Craig C. has been watching trains from the parking lot of The Old Mill since 1983. He confessed he watched trains obsessively, without missing a day for 11 years and 6 days. To Craig, trains symbolize the hands of a clock, dictating the passage of time.  Over time the act of seeing transforms into a structural mechanism, meant to re-integrate thought and action. The ritual of seeing functions alongside the ritual of notation. Over time the notations are transmuted into analytic structure and organized chronologically. They become the direct physical object of Craig’s obsession with time.  


Photographically, Ratzlaff employ a similar approach. Through systematic repetition he has constructed a ritualistic approach to making photographs of Craig watching trains. The process is routinized, disciplined, structured, and most similarly, obsessive. He act as a mechanized collector, building a cache of images that appear homogeneous in nature, but because of the concept of time, every image represents static content within a renewed moment.


Border Stories by Elliot Ross and Rachel Woolf - May 6 - June 14, 2019

Border Stories looks at the southern border by bringing two distinct bodies of work into conversation with one another.

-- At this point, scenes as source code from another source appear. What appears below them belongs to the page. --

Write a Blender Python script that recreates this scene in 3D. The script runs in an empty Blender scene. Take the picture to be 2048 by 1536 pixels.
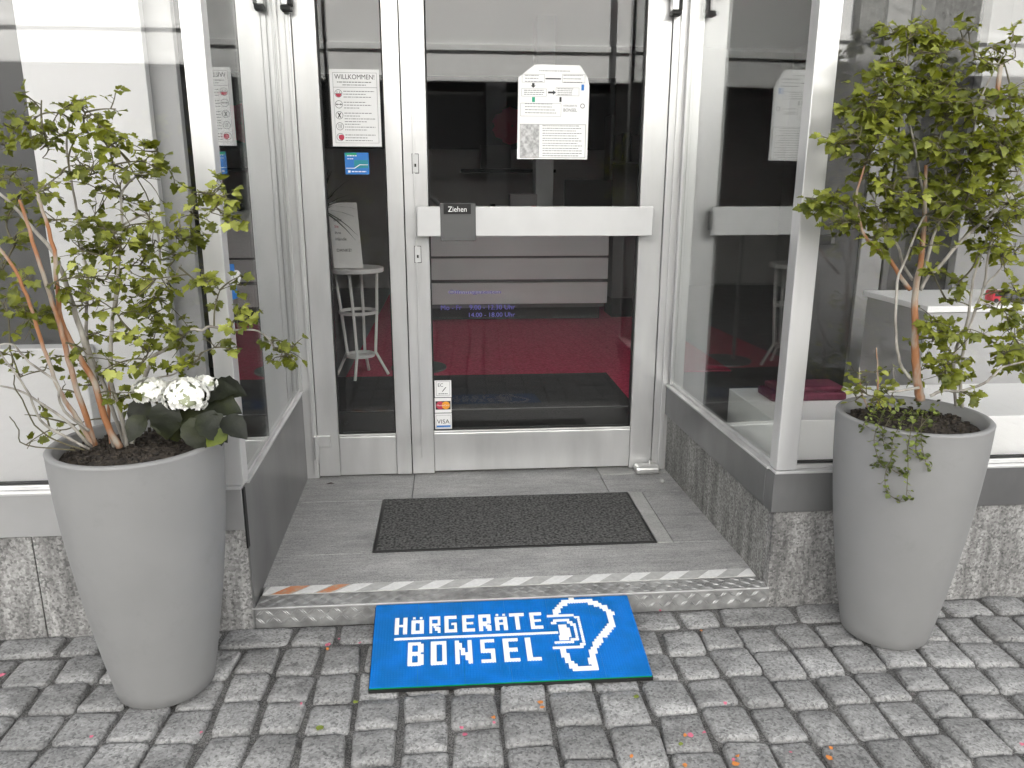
import bpy, bmesh, math, random
from mathutils import Vector, Matrix, Euler
rnd = random.Random(7)
SC = bpy.context.scene
COL = SC.collection

# ------------------------------------------------------------------ camera
F_PX = 1536.9                       # focal length for a 2048 px wide picture
CAM = Vector((-0.0344, -2.1191, 1.2843)); YAW, PITCH, ROLL = .0832, .2517, .0025
FW = Vector((math.sin(YAW)*math.cos(PITCH), math.cos(YAW)*math.cos(PITCH), -math.sin(PITCH)))
R0 = Vector((math.cos(YAW), -math.sin(YAW), 0)); U0 = R0.cross(FW)
RT = R0*math.cos(ROLL) + U0*math.sin(ROLL); UP = -R0*math.sin(ROLL) + U0*math.cos(ROLL)
cam = bpy.data.cameras.new('camera'); camo = bpy.data.objects.new('camera', cam); COL.objects.link(camo)
m = Matrix((RT, UP, -FW)).transposed().to_4x4(); m.translation = CAM
camo.matrix_world = m
cam.sensor_width = 36; cam.lens = 36*F_PX/2048; cam.clip_start = .05; cam.clip_end = 400
SC.camera = camo

# ------------------------------------------------------------------ light
SUN_EL, SUN_AZ = 36, 8              # sun stands behind the shop building: the street is in its shade
w = bpy.data.worlds.new('World'); SC.world = w; w.use_nodes = True
nt = w.node_tree; nt.nodes.clear()
sky = nt.nodes.new('ShaderNodeTexSky'); sky.sky_type = 'NISHITA'; sky.sun_disc = False
sky.sun_elevation = math.radians(SUN_EL); sky.sun_rotation = math.radians(SUN_AZ)
sky.air_density = 1.0; sky.dust_density = 3.0; sky.ozone_density = 1.0
hs = nt.nodes.new('ShaderNodeHueSaturation'); hs.inputs['Saturation'].default_value = .12
bg = nt.nodes.new('ShaderNodeBackground'); bg.inputs['Strength'].default_value = .15
wo = nt.nodes.new('ShaderNodeOutputWorld')
nt.links.new(sky.outputs[0], hs.inputs['Color']); nt.links.new(hs.outputs[0], bg.inputs[0]); nt.links.new(bg.outputs[0], wo.inputs[0])
sl = bpy.data.lights.new('sun', 'SUN'); sl.energy = 5.0; sl.angle = math.radians(.5); sl.color = (1, .97, .92)
so = bpy.data.objects.new('sun', sl); COL.objects.link(so)
sd = Vector((math.sin(math.radians(SUN_AZ))*math.cos(math.radians(SUN_EL)), math.cos(math.radians(SUN_AZ))*math.cos(math.radians(SUN_EL)), math.sin(math.radians(SUN_EL))))
so.rotation_euler = sd.to_track_quat('Z', 'Y').to_euler()
so.location = (0, 20, 20)
SC.view_settings.view_transform = 'Standard'; SC.view_settings.look = 'None'
SC.view_settings.exposure = 2.22; SC.view_settings.gamma = 1
SC.cycles.max_bounces = 10; SC.cycles.diffuse_bounces = 4; SC.cycles.glossy_bounces = 6; SC.cycles.transparent_max_bounces = 24
SC.cycles.caustics_reflective = False; SC.cycles.caustics_refractive = False

# ------------------------------------------------------------------ helpers
def at(u, v, ax, c):
    """the point of a wall or floor (ax = c) that the photograph shows at u, v"""
    d = FW + RT*((u-1024)/F_PX) - UP*((v-768)/F_PX)
    i = 'xyz'.index(ax)
    return CAM + d*((c-CAM[i])/d[i])

def N(mt, typ, **kw):
    n = mt.node_tree.nodes.new(typ)
    for k, v in kw.items():
        if k in n.inputs: n.inputs[k].default_value = v
        else: setattr(n, k, v)
    return n

def mat(name, col, rough=.6, metal=0., spec=None, coat=0.):
    mt = bpy.data.materials.new(name); mt.use_nodes = True
    b = mt.node_tree.nodes['Principled BSDF']
    b.inputs['Base Color'].default_value = (*col, 1); b.inputs['Roughness'].default_value = rough; b.inputs['Metallic'].default_value = metal
    if spec is not None: b.inputs['Specular IOR Level'].default_value = spec
    b.inputs['Coat Weight'].default_value = coat
    return mt

def L(mt, a, b): mt.node_tree.links.new(a, b)
def bsdf(mt): return mt.node_tree.nodes['Principled BSDF']

def noisy(name, c1, c2, scale=20, rough=.6, metal=0., detail=6, lo=.35, hi=.65, bump=0., bscale=None, stretch=(1, 1, 1), rv=0., bdist=.002):
    """two colours mixed by an object-space noise, with relief and uneven gloss"""
    mt = mat(name, c1, rough, metal); b = bsdf(mt)
    g = N(mt, 'ShaderNodeNewGeometry'); mp = N(mt, 'ShaderNodeMapping'); mp.inputs['Scale'].default_value = stretch
    L(mt, g.outputs['Position'], mp.inputs['Vector'])
    n = N(mt, 'ShaderNodeTexNoise', Scale=scale, Detail=detail); L(mt, mp.outputs[0], n.inputs['Vector'])
    r = N(mt, 'ShaderNodeValToRGB'); r.color_ramp.elements[0].position = lo; r.color_ramp.elements[1].position = hi
    r.color_ramp.elements[0].color = (*c1, 1); r.color_ramp.elements[1].color = (*c2, 1)
    L(mt, n.outputs[0], r.inputs[0]); L(mt, r.outputs[0], b.inputs['Base Color'])
    if rv:
        mr = N(mt, 'ShaderNodeMapRange'); mr.inputs['To Min'].default_value = rough-rv; mr.inputs['To Max'].default_value = rough+rv
        n3 = N(mt, 'ShaderNodeTexNoise', Scale=scale*.4, Detail=4); L(mt, mp.outputs[0], n3.inputs['Vector'])
        L(mt, n3.outputs[0], mr.inputs[0]); L(mt, mr.outputs[0], b.inputs['Roughness'])
    if bump:
        n2 = N(mt, 'ShaderNodeTexNoise', Scale=bscale or scale*3, Detail=5); L(mt, mp.outputs[0], n2.inputs['Vector'])
        bp = N(mt, 'ShaderNodeBump', Strength=bump, Distance=bdist); L(mt, n2.outputs[0], bp.inputs['Height']); L(mt, bp.outputs[0], b.inputs['Normal'])
    return mt

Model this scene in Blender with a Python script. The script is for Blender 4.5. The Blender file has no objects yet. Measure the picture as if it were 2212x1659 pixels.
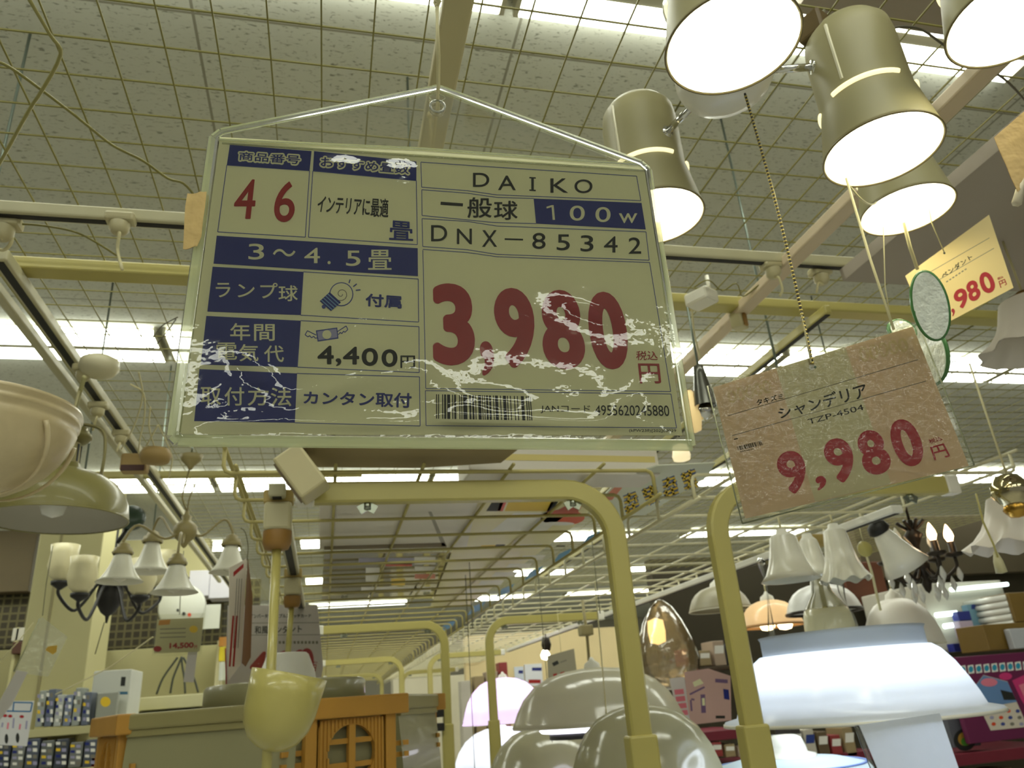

The first, Elliot Ross’s American Backyard is a sweeping look at the 2,000 mile border. Through collected vignettes, the project aims to look at border issues as they play out in daily lives. Beyond talk of The Wall, there is a larger, less transparent story to be told about our Borderlands to do with creolization, acculturation, habitat loss, surveillance and diversity.
Rachel Woolf’s Deported: An American Division, on the other hand, focuses on one family. Lourdes Salazar Bautista had been living in Ann Arbor, Michigan for the past 20 years along with her 3 children, all born in the United States, when she was deported. Lourdes, along with her two younger children, left for Mexico soon after the hearing in August 2017. Woolf’s project follows the Bautista family through this separation, exploring the impact of immigration policy on one family that is now divided by borders.